** Records with scene code **
** begin **

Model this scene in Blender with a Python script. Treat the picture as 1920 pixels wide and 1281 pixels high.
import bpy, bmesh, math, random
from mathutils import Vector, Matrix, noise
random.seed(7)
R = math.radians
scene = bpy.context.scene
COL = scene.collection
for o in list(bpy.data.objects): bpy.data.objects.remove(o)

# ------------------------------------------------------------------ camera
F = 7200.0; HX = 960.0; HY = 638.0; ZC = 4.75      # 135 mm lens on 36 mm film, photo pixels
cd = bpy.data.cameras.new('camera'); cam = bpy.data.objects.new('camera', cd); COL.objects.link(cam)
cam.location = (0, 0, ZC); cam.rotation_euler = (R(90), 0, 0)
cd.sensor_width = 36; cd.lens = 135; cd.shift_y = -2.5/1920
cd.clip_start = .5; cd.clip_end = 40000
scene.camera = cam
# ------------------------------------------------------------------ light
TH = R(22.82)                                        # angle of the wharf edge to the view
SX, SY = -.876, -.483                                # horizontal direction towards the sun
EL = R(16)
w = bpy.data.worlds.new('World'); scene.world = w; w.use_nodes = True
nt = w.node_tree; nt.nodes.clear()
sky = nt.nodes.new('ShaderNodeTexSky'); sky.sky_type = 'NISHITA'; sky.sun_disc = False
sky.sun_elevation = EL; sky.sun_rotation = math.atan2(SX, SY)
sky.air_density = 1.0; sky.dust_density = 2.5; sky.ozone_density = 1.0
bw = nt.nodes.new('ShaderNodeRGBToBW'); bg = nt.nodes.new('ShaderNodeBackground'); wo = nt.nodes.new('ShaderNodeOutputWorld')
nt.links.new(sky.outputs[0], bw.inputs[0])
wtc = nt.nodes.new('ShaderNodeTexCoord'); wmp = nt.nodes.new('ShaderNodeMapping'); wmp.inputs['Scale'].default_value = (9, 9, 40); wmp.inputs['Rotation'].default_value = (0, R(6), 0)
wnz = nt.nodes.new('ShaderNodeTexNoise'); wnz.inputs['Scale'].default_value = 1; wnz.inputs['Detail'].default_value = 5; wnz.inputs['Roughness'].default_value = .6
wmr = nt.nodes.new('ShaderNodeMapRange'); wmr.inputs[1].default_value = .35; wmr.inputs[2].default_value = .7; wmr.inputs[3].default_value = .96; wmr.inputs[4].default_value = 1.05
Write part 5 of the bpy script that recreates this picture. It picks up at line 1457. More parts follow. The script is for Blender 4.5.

** end **

** The problem **
Return every entry verbatim.

** Correct response **
Model this scene in Blender with a Python script. Treat the picture as 1920 pixels wide and 1281 pixels high.
import bpy, bmesh, math, random
from mathutils import Vector, Matrix, noise
random.seed(7)
R = math.radians
scene = bpy.context.scene
COL = scene.collection
for o in list(bpy.data.objects): bpy.data.objects.remove(o)

# ------------------------------------------------------------------ camera
F = 7200.0; HX = 960.0; HY = 638.0; ZC = 4.75      # 135 mm lens on 36 mm film, photo pixels
cd = bpy.data.cameras.new('camera'); cam = bpy.data.objects.new('camera', cd); COL.objects.link(cam)
cam.location = (0, 0, ZC); cam.rotation_euler = (R(90), 0, 0)
cd.sensor_width = 36; cd.lens = 135; cd.shift_y = -2.5/1920
cd.clip_start = .5; cd.clip_end = 40000
scene.camera = cam
# ------------------------------------------------------------------ light
TH = R(22.82)                                        # angle of the wharf edge to the view
SX, SY = -.876, -.483                                # horizontal direction towards the sun
EL = R(16)
w = bpy.data.worlds.new('World'); scene.world = w; w.use_nodes = True
nt = w.node_tree; nt.nodes.clear()
sky = nt.nodes.new('ShaderNodeTexSky'); sky.sky_type = 'NISHITA'; sky.sun_disc = False
sky.sun_elevation = EL; sky.sun_rotation = math.atan2(SX, SY)
sky.air_density = 1.0; sky.dust_density = 2.5; sky.ozone_density = 1.0
bw = nt.nodes.new('ShaderNodeRGBToBW'); bg = nt.nodes.new('ShaderNodeBackground'); wo = nt.nodes.new('ShaderNodeOutputWorld')
nt.links.new(sky.outputs[0], bw.inputs[0])
wtc = nt.nodes.new('ShaderNodeTexCoord'); wmp = nt.nodes.new('ShaderNodeMapping'); wmp.inputs['Scale'].default_value = (9, 9, 40); wmp.inputs['Rotation'].default_value = (0, R(6), 0)
wnz = nt.nodes.new('ShaderNodeTexNoise'); wnz.inputs['Scale'].default_value = 1; wnz.inputs['Detail'].default_value = 5; wnz.inputs['Roughness'].default_value = .6
wmr = nt.nodes.new('ShaderNodeMapRange'); wmr.inputs[1].default_value = .35; wmr.inputs[2].default_value = .7; wmr.inputs[3].default_value = .96; wmr.inputs[4].default_value = 1.05
Write part 5 of the bpy script that recreates this picture. It picks up at line 1457. More parts follow. The script is for Blender 4.5.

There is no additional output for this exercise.